- _Exercise prompt_: Give the listing below again in full, exactly as written.

* Start *

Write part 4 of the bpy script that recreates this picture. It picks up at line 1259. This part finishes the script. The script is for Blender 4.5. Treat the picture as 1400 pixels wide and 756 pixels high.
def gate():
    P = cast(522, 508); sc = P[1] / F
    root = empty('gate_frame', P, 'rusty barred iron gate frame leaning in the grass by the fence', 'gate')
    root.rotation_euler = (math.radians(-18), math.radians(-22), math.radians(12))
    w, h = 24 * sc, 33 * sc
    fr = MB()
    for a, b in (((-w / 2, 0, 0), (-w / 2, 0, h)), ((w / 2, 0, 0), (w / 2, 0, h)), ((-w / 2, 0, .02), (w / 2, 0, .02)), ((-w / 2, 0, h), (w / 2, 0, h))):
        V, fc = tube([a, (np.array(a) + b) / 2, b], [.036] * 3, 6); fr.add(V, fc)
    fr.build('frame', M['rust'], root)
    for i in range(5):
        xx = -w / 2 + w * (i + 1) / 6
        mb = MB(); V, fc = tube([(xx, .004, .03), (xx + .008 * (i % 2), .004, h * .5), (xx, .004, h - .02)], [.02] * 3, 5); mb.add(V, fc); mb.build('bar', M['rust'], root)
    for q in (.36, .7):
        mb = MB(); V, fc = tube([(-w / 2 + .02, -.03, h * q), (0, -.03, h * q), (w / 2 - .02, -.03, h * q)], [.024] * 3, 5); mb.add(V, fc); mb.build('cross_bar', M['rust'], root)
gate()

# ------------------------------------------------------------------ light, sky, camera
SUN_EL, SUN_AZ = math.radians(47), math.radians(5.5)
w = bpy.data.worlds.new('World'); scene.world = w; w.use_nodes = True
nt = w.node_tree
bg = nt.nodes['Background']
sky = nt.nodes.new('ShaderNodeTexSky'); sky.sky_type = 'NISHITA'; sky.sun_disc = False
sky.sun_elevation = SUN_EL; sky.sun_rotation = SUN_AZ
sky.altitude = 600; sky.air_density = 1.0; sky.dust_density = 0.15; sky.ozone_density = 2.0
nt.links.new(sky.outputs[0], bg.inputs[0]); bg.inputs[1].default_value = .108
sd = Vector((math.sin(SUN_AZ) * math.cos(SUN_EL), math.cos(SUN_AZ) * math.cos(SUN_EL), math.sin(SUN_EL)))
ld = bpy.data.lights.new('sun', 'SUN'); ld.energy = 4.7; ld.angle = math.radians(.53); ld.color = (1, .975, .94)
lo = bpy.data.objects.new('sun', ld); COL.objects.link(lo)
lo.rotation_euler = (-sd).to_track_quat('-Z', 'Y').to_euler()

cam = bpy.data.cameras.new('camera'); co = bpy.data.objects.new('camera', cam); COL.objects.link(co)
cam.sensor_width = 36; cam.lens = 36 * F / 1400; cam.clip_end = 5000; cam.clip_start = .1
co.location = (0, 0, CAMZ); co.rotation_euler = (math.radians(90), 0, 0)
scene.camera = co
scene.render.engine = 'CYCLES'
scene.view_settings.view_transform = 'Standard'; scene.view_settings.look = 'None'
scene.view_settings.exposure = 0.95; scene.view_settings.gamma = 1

* End *

- _Exercise response_:
Write part 4 of the bpy script that recreates this picture. It picks up at line 1259. This part finishes the script. The script is for Blender 4.5. Treat the picture as 1400 pixels wide and 756 pixels high.
def gate():
    P = cast(522, 508); sc = P[1] / F
    root = empty('gate_frame', P, 'rusty barred iron gate frame leaning in the grass by the fence', 'gate')
    root.rotation_euler = (math.radians(-18), math.radians(-22), math.radians(12))
    w, h = 24 * sc, 33 * sc
    fr = MB()
    for a, b in (((-w / 2, 0, 0), (-w / 2, 0, h)), ((w / 2, 0, 0), (w / 2, 0, h)), ((-w / 2, 0, .02), (w / 2, 0, .02)), ((-w / 2, 0, h), (w / 2, 0, h))):
        V, fc = tube([a, (np.array(a) + b) / 2, b], [.036] * 3, 6); fr.add(V, fc)
    fr.build('frame', M['rust'], root)
    for i in range(5):
        xx = -w / 2 + w * (i + 1) / 6
        mb = MB(); V, fc = tube([(xx, .004, .03), (xx + .008 * (i % 2), .004, h * .5), (xx, .004, h - .02)], [.02] * 3, 5); mb.add(V, fc); mb.build('bar', M['rust'], root)
    for q in (.36, .7):
        mb = MB(); V, fc = tube([(-w / 2 + .02, -.03, h * q), (0, -.03, h * q), (w / 2 - .02, -.03, h * q)], [.024] * 3, 5); mb.add(V, fc); mb.build('cross_bar', M['rust'], root)
gate()

# ------------------------------------------------------------------ light, sky, camera
SUN_EL, SUN_AZ = math.radians(47), math.radians(5.5)
w = bpy.data.worlds.new('World'); scene.world = w; w.use_nodes = True
nt = w.node_tree
bg = nt.nodes['Background']
sky = nt.nodes.new('ShaderNodeTexSky'); sky.sky_type = 'NISHITA'; sky.sun_disc = False
sky.sun_elevation = SUN_EL; sky.sun_rotation = SUN_AZ
sky.altitude = 600; sky.air_density = 1.0; sky.dust_density = 0.15; sky.ozone_density = 2.0
nt.links.new(sky.outputs[0], bg.inputs[0]); bg.inputs[1].default_value = .108
sd = Vector((math.sin(SUN_AZ) * math.cos(SUN_EL), math.cos(SUN_AZ) * math.cos(SUN_EL), math.sin(SUN_EL)))
ld = bpy.data.lights.new('sun', 'SUN'); ld.energy = 4.7; ld.angle = math.radians(.53); ld.color = (1, .975, .94)
lo = bpy.data.objects.new('sun', ld); COL.objects.link(lo)
lo.rotation_euler = (-sd).to_track_quat('-Z', 'Y').to_euler()

cam = bpy.data.cameras.new('camera'); co = bpy.data.objects.new('camera', cam); COL.objects.link(co)
cam.sensor_width = 36; cam.lens = 36 * F / 1400; cam.clip_end = 5000; cam.clip_start = .1
co.location = (0, 0, CAMZ); co.rotation_euler = (math.radians(90), 0, 0)
scene.camera = co
scene.render.engine = 'CYCLES'
scene.view_settings.view_transform = 'Standard'; scene.view_settings.look = 'None'
scene.view_settings.exposure = 0.95; scene.view_settings.gamma = 1